> TASK DETAILS
List each line of the data that holds the word "from".

> DATASET SECTION
###

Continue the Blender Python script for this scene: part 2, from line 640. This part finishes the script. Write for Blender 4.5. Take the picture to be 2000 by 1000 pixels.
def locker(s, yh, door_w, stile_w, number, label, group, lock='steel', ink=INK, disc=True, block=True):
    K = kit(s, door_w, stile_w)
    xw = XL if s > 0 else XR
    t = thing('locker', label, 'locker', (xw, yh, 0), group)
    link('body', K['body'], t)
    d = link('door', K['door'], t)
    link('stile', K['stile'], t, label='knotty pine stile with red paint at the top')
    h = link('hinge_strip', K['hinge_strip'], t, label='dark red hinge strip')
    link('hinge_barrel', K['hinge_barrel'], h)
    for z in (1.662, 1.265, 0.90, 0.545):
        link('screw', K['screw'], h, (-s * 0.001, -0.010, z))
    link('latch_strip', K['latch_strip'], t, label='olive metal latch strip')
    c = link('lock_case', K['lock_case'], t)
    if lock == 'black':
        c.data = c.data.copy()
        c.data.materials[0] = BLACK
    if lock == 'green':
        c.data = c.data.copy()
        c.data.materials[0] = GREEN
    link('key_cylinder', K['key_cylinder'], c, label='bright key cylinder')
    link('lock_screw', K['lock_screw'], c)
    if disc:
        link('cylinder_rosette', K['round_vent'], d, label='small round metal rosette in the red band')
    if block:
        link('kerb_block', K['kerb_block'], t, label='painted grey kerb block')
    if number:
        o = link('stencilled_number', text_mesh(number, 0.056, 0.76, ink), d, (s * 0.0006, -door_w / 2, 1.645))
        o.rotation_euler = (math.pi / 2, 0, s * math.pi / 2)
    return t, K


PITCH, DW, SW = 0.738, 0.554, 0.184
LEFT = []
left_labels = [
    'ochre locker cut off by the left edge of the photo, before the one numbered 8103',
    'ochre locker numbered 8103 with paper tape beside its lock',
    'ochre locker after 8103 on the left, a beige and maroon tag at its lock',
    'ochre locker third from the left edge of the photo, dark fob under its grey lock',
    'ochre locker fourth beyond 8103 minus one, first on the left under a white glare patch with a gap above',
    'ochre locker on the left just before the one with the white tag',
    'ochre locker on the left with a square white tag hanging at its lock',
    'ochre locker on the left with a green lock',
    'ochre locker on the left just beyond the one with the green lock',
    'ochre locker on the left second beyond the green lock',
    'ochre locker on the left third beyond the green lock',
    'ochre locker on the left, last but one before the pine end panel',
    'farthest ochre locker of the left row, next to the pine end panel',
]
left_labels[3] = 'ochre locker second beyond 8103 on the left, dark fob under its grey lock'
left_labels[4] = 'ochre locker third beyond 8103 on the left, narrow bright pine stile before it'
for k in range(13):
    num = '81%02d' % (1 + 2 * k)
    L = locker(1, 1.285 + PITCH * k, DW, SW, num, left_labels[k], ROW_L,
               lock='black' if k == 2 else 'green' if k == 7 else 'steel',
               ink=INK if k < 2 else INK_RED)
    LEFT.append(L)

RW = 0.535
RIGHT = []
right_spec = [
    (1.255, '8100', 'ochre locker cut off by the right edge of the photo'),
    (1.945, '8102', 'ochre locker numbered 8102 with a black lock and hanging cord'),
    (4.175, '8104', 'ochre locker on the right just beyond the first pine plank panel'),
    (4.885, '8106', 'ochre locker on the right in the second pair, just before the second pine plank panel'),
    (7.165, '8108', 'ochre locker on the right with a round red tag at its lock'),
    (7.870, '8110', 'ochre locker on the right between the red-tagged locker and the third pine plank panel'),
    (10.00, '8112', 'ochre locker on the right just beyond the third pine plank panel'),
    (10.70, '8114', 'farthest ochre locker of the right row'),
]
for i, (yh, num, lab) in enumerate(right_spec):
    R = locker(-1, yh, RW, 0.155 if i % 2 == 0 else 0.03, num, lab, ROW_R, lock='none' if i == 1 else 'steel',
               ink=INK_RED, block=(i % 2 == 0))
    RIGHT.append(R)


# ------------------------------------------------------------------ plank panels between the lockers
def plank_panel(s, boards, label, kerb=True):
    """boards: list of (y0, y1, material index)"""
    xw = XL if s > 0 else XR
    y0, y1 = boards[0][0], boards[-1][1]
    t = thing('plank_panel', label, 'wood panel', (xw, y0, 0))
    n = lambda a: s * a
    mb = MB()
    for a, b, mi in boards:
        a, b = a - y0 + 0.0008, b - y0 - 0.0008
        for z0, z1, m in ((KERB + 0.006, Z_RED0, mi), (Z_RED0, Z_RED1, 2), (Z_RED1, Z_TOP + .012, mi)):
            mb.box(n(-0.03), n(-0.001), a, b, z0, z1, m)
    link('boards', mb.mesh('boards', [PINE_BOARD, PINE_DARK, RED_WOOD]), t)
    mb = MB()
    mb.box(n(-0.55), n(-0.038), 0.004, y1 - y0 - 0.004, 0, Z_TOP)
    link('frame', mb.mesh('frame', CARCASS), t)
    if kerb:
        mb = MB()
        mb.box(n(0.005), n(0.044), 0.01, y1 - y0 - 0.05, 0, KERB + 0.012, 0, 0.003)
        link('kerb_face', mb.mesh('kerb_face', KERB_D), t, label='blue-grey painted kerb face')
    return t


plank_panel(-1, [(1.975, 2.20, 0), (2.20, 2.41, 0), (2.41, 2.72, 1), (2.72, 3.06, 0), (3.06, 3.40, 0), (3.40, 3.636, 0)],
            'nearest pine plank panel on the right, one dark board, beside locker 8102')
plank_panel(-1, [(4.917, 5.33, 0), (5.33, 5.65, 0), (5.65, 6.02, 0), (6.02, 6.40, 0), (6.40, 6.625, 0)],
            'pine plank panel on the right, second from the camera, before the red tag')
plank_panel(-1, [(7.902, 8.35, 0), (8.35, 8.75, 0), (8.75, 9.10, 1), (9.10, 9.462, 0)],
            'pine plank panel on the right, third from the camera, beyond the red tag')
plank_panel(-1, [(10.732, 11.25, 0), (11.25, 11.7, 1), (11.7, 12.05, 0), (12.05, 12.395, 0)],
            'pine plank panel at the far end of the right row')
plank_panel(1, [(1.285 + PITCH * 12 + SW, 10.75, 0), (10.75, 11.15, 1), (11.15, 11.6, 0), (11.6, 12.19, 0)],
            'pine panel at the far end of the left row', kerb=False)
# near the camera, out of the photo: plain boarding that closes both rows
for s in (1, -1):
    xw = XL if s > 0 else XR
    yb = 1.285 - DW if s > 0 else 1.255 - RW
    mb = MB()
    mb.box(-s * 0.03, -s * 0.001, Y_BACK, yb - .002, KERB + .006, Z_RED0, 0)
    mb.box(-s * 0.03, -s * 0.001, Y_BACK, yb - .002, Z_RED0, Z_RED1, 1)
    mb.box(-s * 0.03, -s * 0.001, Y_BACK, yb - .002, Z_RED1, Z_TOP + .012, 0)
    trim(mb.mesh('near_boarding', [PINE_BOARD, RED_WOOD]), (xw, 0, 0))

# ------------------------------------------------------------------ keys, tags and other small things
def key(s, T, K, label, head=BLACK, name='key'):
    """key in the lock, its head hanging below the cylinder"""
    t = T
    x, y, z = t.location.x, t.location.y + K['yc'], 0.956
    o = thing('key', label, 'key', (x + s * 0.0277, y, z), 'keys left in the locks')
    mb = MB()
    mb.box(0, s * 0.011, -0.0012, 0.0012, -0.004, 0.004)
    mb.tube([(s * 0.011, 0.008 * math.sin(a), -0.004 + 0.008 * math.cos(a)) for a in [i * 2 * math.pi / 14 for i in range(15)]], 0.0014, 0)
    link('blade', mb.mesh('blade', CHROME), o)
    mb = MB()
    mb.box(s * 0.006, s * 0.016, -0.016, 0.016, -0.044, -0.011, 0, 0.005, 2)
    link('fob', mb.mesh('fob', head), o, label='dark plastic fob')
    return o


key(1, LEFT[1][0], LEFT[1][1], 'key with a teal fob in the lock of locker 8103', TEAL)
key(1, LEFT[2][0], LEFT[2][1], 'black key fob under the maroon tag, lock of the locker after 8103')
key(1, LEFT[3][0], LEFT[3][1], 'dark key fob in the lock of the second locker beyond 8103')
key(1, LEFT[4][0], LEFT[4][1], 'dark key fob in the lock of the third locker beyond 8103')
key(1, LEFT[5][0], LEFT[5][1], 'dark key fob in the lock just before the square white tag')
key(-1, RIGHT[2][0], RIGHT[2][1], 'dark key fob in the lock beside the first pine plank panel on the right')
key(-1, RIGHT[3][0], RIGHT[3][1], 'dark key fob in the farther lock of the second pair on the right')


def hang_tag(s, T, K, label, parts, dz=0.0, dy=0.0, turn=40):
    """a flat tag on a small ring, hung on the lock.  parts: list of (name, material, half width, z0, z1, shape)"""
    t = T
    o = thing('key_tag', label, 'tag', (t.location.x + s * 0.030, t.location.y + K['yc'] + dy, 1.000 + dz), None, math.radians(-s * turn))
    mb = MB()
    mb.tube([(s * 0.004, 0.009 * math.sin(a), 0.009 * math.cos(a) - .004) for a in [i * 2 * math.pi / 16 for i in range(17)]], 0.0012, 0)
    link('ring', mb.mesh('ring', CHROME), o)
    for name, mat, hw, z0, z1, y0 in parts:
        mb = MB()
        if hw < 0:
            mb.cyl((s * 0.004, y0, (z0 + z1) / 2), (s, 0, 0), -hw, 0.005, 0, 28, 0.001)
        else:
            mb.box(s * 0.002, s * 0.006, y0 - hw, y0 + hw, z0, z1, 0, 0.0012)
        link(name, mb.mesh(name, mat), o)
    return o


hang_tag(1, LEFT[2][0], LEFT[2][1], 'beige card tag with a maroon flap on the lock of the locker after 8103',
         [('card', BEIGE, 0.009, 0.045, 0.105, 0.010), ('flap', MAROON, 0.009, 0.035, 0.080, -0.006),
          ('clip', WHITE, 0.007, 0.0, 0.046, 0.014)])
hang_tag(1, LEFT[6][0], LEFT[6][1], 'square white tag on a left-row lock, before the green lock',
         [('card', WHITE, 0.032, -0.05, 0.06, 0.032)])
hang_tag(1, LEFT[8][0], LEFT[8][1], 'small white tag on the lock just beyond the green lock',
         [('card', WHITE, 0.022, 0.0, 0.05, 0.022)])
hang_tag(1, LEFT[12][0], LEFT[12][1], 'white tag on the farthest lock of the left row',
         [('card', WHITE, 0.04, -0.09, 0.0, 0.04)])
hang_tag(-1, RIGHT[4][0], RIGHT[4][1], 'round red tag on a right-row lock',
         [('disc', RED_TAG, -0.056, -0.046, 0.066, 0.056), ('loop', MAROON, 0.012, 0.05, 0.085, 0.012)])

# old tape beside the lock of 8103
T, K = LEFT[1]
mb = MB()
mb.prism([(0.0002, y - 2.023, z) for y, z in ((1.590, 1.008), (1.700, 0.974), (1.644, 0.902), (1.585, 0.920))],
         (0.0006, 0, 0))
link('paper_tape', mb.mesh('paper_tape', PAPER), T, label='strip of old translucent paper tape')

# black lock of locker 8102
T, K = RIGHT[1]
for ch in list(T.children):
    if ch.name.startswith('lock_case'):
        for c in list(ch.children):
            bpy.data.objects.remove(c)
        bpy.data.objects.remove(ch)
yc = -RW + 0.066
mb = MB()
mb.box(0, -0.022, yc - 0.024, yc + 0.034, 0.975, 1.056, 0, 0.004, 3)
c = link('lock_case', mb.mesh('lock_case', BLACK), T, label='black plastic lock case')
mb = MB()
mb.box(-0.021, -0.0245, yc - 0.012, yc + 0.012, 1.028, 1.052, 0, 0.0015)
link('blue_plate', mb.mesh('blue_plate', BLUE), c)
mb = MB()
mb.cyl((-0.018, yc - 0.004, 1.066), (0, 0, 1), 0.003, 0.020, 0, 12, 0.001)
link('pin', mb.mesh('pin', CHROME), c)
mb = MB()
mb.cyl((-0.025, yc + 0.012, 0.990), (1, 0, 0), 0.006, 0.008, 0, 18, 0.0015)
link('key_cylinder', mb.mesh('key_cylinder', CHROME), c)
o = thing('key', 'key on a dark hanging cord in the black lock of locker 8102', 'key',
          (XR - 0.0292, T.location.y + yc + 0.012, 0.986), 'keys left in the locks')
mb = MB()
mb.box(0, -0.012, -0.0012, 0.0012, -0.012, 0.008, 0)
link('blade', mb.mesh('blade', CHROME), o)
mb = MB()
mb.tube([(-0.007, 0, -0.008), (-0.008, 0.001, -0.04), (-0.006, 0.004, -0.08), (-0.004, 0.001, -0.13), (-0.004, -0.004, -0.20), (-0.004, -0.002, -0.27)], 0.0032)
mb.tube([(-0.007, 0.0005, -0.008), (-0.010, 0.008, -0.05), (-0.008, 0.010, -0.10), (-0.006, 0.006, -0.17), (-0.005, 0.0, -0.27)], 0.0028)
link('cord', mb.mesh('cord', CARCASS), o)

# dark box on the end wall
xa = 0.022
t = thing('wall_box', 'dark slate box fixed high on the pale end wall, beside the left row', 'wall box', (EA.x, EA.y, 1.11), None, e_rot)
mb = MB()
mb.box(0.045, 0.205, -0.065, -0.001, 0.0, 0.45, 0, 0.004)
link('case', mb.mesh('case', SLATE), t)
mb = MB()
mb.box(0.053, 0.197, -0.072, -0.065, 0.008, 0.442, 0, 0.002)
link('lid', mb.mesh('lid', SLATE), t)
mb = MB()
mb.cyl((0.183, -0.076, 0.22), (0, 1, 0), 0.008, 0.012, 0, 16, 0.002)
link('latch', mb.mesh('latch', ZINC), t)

###

> FULL RESPONSE
Continue the Blender Python script for this scene: part 2, from line 640. This part finishes the script. Write for Blender 4.5. Take the picture to be 2000 by 1000 pixels.
    'ochre locker third from the left edge of the photo, dark fob under its grey lock',
            'pine plank panel on the right, second from the camera, before the red tag')
            'pine plank panel on the right, third from the camera, beyond the red tag')